Слов нет, «Баллада времени» имеет первостепенное значение для всей поэмы в целом. Возможно, что сущность замысла поэмы действительно в ней. Но если иметь в виду не замысел, а его воплощение, то, мне кажется, нельзя не признать важнейшей все-таки не первую балладу, а третью.
Логически говоря, поэт рассказывает в ней о том, как Пикассо создал своего знаменитого Голубя, ставшего символом борьбы за мир. Но как мало дает это логическое определение!
В образе молнии, ударившей в глаза художнику и осветившей для него весь мир, Антокольский соединяет и динамическую картину века с его непримиримыми противоречиями, и мгновенное творческое озарение, внезапно открывающее глаза художнику на все, что его окружает.
«Отверзлись вещие зеницы, как у испуганной орлицы»! Думаю, что не ошибусь, если скажу, что тень пушкинского «Пророка» витала над Антокольским, когда он писал «Балладу молнии». Подобно шестикрылому серафиму, молния «перстами легкими, как сон», касается глаз и ушей художника, и он видит и слышит все, что до сих пор было от него скрыто.
«Увидел...», «Услышал...» — вот что происходит с художником в «Балладе молнии». Вероятно, он мог бы сказать о себе: «И внял я неба содроганье, и горний ангелов полет...» Это уже и не о Пикассо, и даже не о самом себе. Это вообще о чуде искусства, о вдохновенье, о божестве...

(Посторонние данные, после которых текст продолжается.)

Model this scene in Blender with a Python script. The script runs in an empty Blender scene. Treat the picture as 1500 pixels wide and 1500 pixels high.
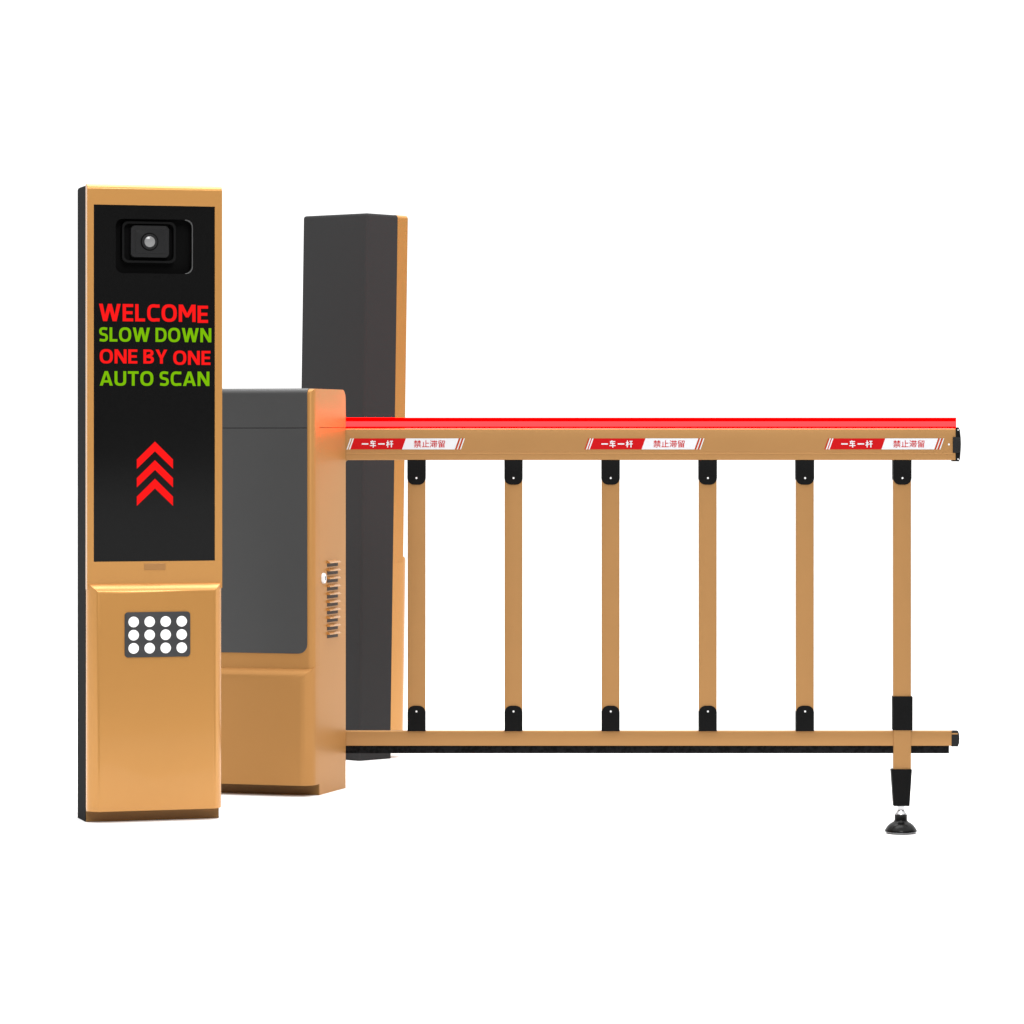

Но сходство с «Пророком» не ограничивается и этим. Влетев к художнику, молния повелевает ему: «Восстань. Нацелься. Бей. Ударь. Зажги. Будь начеку». Если это и не «бога глас», то голос Времени, воплощенного в образе молнии. Она «белым турманом» ложится на холст, и созданный художником голубь живет во всех домах и облетает все материки.
Повторяю: «Баллада времени» занимает в поэме важнейшее место. Здесь Пикассо показан на фоне эпохи, здесь поэтически раскрыта его связь с временем, здесь обнажены жизненные источники, питающие его творчество. Недаром в этой балладе Время прямо обращается к художнику («Не робей! Нам обоим надо видеть дальше всех телескопов. Будет в Гернике канонада. Встанут мертвые из окопов»), недаром здесь мы вновь находим образ Времени, летящего над головой художника и осеняющего его шумом своих крыльев.
Не менее важное место в поэме занимает и «Баллада кануна». Вот что писал мне о ней Павел Григорьевич: «Недостаточно упомянуть о том, что Щукин — «богач, но не капиталист» (если уж упоминать об этом!). Это тоже нуждается в каком-то раскрытии, и оно имеется во второй балладе. И на этом действительно стоит остановиться. Ибо Щукин талантливый русский самородок, импортировавший в Россию импрессионистов и тех, кто шел за ними, — т. е. выполнивший очень серьезную историческую работу, и я совсем не случайно сделал его героем этой баллады. Его появление подготовлено моим «Кощеем» и резко с ним контрастирует».
Этот авторский комментарий к «Балладе кануна» весьма ценен: особенно интересно указание на то, что образ Щукина подготовлен образом Кощея и в то же время резко контрастирует с ним.
Я уже не раз подчеркивал внутреннюю органичность, с какой развивалась на протяжении многих лет поэзия Антокольского. «Аукнулось в 20-х годах — откликнулось в 50-х или в 60-х»! Так «Четвертое измерение» перекликается, или, по выражению самого поэта, «кольцуется» с «Пожаром в театре», а «Звезда» — с написанной пятьдесят лет спустя «Циркачкой». Так и поэма «Пикассо» естественно «кольцуется» с написанным на тридцать лет раньше «Кощеем».
«Баллада кануна», посвященная русскому самородку Щукину, как я уже сказал, занимает в поэме важное место. Без нее, как и без «Баллады времени», была бы невозможна и «Баллада молнии». Но сердце поэмы, то, что сам автор назвал ее «боевым рубежом», все-таки, мне кажется, — «Баллада молнии».
В заключение Антокольский вновь возвращается к своей постоянной мысли о незавершенности мира и бесконечности того пути, которым идет к его освоению художник:
С образом художника Пикассо соседствует в «Четвертом измерении» образ ученого Ньютона. Гениальное открытие, сделанное Ньютоном, атакует «столетний, серый, лысый, как колено», пресвитер. Он издевательски спрашивает: «Что за ветер умчал вас дальше межпланетных сфер?» В ответе на этот вопрос мы вправе услышать своего рода девиз поэзии Антокольского. «Я ДУМАЛ, — Ньютон коротко ответил. — Я к этому привык. Я думал, сэр».